A small firm was defined as employing between 5 and 19 workers whereas a medium firm as having between 20 and 199 employees (Kotey & Folker, 2007). According to this definition, firms with 5-199 employees can be called as SMEs. Small and medium-sized enterprises (SMEs) which are mostly family-owned, play an important social and economic role in industry.

SMEs are known to be complex, distinctive and influenced by many factors and human resources play a vital role in developing and sustaining competitive advantage for SMEs Therefore, it turns out to be difficult to create a balance between the formal human resource management (HRM) policies and the informal culture of the SMEs (Chandler and McEvoy, 2000; Hornsby and Kuratko, 1990; Brand and Bax, 2002).

Until recently, HRM had been seen as unnecessary for smaller firms and there is limited research about the HRM practices in SMEs (Obasan, 2012). On the contrary, several studies have reported HRM practices in larger organizations. Therefore, it can be stated that HRM is typically more informal in SMEs compared with the employment practices associated with large corporate organizations (Marlow, 2002; Marlow; Taylor, & Thompson, 2010).

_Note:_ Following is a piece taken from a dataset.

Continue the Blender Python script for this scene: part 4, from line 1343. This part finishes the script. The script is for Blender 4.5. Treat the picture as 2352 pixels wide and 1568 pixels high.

HRM is the way of thinking about how people should be managed as employees in the workplace and it refers the policies and practices involved in carrying out the “people” or human resource aspects of a management position, including recruiting, screening, training, rewarding, and appraising (Dessler, 2008). HRM practices such as recruitment and selection, employment security, compensation management, wages and incentive pay, performance management, training and skill development and career management are just a few of the practices acknowledged as having great value to the organization. It is believed that such practices for managing employees have positive effect on organizational performance (Guest, 2011; Snape & Redman, 2010). For example, the design of compensation systems including the consideration of external and internal equity is important for the employees and effect the motivation of the organization severely.

Research has shown that the most significant difference between HRM practices in SMEs and larger firms is the adoption of HRM practices. The main question is “are the HRM practices formal or informal?” Pinnington and Edwards (2000) believe that HRM theories or models of HRM are sometimes subdivided under two schools of thought, “hard” HRM and “soft” HRM. In essence, “hard” HRM focuses on managing and controlling employees in order to achieve the organization’s strategic goals, while “soft” HRM gives more recognition to the needs of employees and the importance of their commitment to the organization.

Family businesses which have got some criteria like ownership and control, decision making, business acquired from parents and employment of family members may be forced upon the times to employ, train, promote or lay off for close or extended family members. Thus, a family business manager should focus more on the HRM practices to identify any infirmities that may come into existence.

It is not easy for a manager who is a father, mother, brother, sister, uncle, cousin, etc. to cope objectively with family members who are their employees at the same time. Owner-managers usually have difficulties of having to choose between either hiring or firing an incompetent relative, believing that the relationship between the family members might be damaged as a result. Under these circumstances, the manager should apply formal recruitment sources in order to attract suitable candidates. Set of important factors for human resource managers can be listed as honest and open communication, extensive use of peer-review processes that allow team members to provide direct feedback to coworkers about how they may be affecting others, and the promotion of collaborative decision-making so that managers jointly make key business decisions, and departmental teams determine their own best way of working together (Caudron, 1993). Thus, in order to be fair, family business manager should protect those important matters during managing employees.